■ Work to complete: Set all the material down again unchanged, without the pictures.

==*==

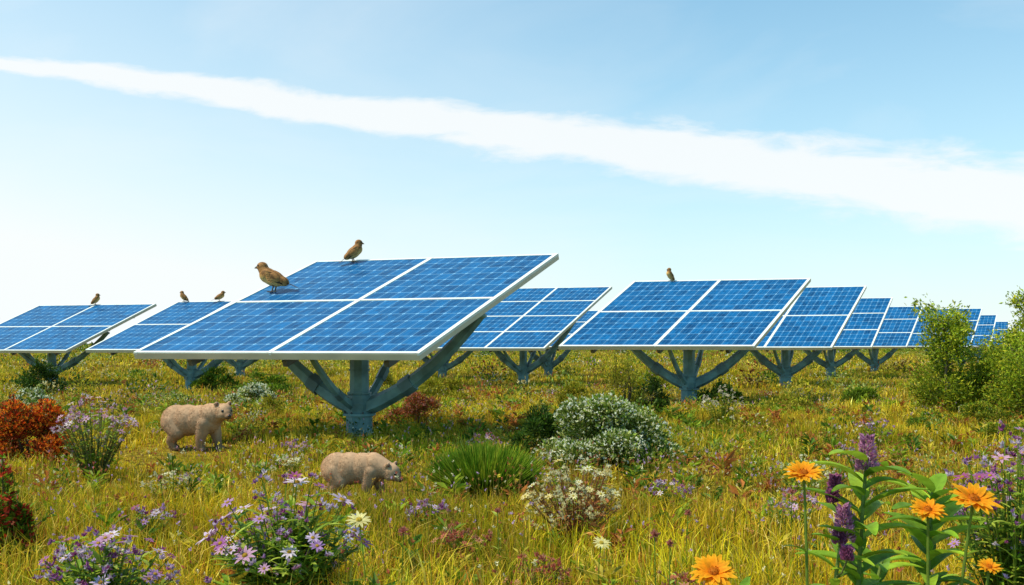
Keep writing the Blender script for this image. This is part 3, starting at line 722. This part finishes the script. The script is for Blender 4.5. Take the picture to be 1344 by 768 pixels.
wisp=N.new('ShaderNodeMapRange');wisp.inputs[1].default_value=.45;wisp.inputs[2].default_value=.8;wisp.inputs[4].default_value=.40;Lk.new(nz(1.7,7,.55,.6),wisp.inputs[0])
cl=mt('MULTIPLY',mt('MAXIMUM',mt('MULTIPLY',mrn.outputs[0],.88),wisp.outputs[0]),fwd.outputs[0])
zz=mt('MAXIMUM',Z,0)
e5=mt('POWER',2.718,mt('MULTIPLY',zz,-4.6));e2=mt('POWER',2.718,mt('MULTIPLY',zz,-1.6))
side=mt('MULTIPLY',mt('MULTIPLY',mt('SUBTRACT',.16,X),.7,cl=True),e2)
front=N.new('ShaderNodeMapRange');front.interpolation_type='SMOOTHSTEP';front.inputs[1].default_value=-.2;front.inputs[2].default_value=.65;front.inputs[3].default_value=.22;Lk.new(Y,front.inputs[0])
haze=mt('MULTIPLY',mt('ADD',e5,side,cl=True),front.outputs[0])
m1=N.new('ShaderNodeMix');m1.data_type='RGBA';m1.inputs[7].default_value=(6.3,6.65,6.65,1);Lk.new(haze,m1.inputs[0]);Lk.new(tint.outputs[2],m1.inputs[6])
m2=N.new('ShaderNodeMix');m2.data_type='RGBA';m2.inputs[7].default_value=(6.5,6.65,6.65,1);Lk.new(cl,m2.inputs[0]);Lk.new(m1.outputs[2],m2.inputs[6])
Lk.new(m2.outputs[2],bg.inputs[0]);Lk.new(bg.outputs[0],out.inputs[0])
sd=bpy.data.lights.new('sun','SUN');sd.energy=5.0;sd.angle=R(.5);sd.color=(1,.91,.70)
so=bpy.data.objects.new('sun',sd);scene.collection.objects.link(so)
dv=Vector((math.sin(az)*math.cos(elv),math.cos(az)*math.cos(elv),math.sin(elv)))
so.rotation_euler=dv.to_track_quat('Z','Y').to_euler();so.location=dv*50
cd=bpy.data.cameras.new('camera');cam=bpy.data.objects.new('camera',cd);scene.collection.objects.link(cam)
cam.location=(0,0,1.6);cam.rotation_euler=(R(90),0,0);cd.lens=32;cd.sensor_width=36;cd.shift_y=69/1344;cd.clip_end=6000;cd.clip_start=.1
scene.camera=cam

==*==

■ Answer to the task:
Keep writing the Blender script for this image. This is part 3, starting at line 722. This part finishes the script. The script is for Blender 4.5. Take the picture to be 1344 by 768 pixels.
wisp=N.new('ShaderNodeMapRange');wisp.inputs[1].default_value=.45;wisp.inputs[2].default_value=.8;wisp.inputs[4].default_value=.40;Lk.new(nz(1.7,7,.55,.6),wisp.inputs[0])
cl=mt('MULTIPLY',mt('MAXIMUM',mt('MULTIPLY',mrn.outputs[0],.88),wisp.outputs[0]),fwd.outputs[0])
zz=mt('MAXIMUM',Z,0)
e5=mt('POWER',2.718,mt('MULTIPLY',zz,-4.6));e2=mt('POWER',2.718,mt('MULTIPLY',zz,-1.6))
side=mt('MULTIPLY',mt('MULTIPLY',mt('SUBTRACT',.16,X),.7,cl=True),e2)
front=N.new('ShaderNodeMapRange');front.interpolation_type='SMOOTHSTEP';front.inputs[1].default_value=-.2;front.inputs[2].default_value=.65;front.inputs[3].default_value=.22;Lk.new(Y,front.inputs[0])
haze=mt('MULTIPLY',mt('ADD',e5,side,cl=True),front.outputs[0])
m1=N.new('ShaderNodeMix');m1.data_type='RGBA';m1.inputs[7].default_value=(6.3,6.65,6.65,1);Lk.new(haze,m1.inputs[0]);Lk.new(tint.outputs[2],m1.inputs[6])
m2=N.new('ShaderNodeMix');m2.data_type='RGBA';m2.inputs[7].default_value=(6.5,6.65,6.65,1);Lk.new(cl,m2.inputs[0]);Lk.new(m1.outputs[2],m2.inputs[6])
Lk.new(m2.outputs[2],bg.inputs[0]);Lk.new(bg.outputs[0],out.inputs[0])
sd=bpy.data.lights.new('sun','SUN');sd.energy=5.0;sd.angle=R(.5);sd.color=(1,.91,.70)
so=bpy.data.objects.new('sun',sd);scene.collection.objects.link(so)
dv=Vector((math.sin(az)*math.cos(elv),math.cos(az)*math.cos(elv),math.sin(elv)))
so.rotation_euler=dv.to_track_quat('Z','Y').to_euler();so.location=dv*50
cd=bpy.data.cameras.new('camera');cam=bpy.data.objects.new('camera',cd);scene.collection.objects.link(cam)
cam.location=(0,0,1.6);cam.rotation_euler=(R(90),0,0);cd.lens=32;cd.sensor_width=36;cd.shift_y=69/1344;cd.clip_end=6000;cd.clip_start=.1
scene.camera=cam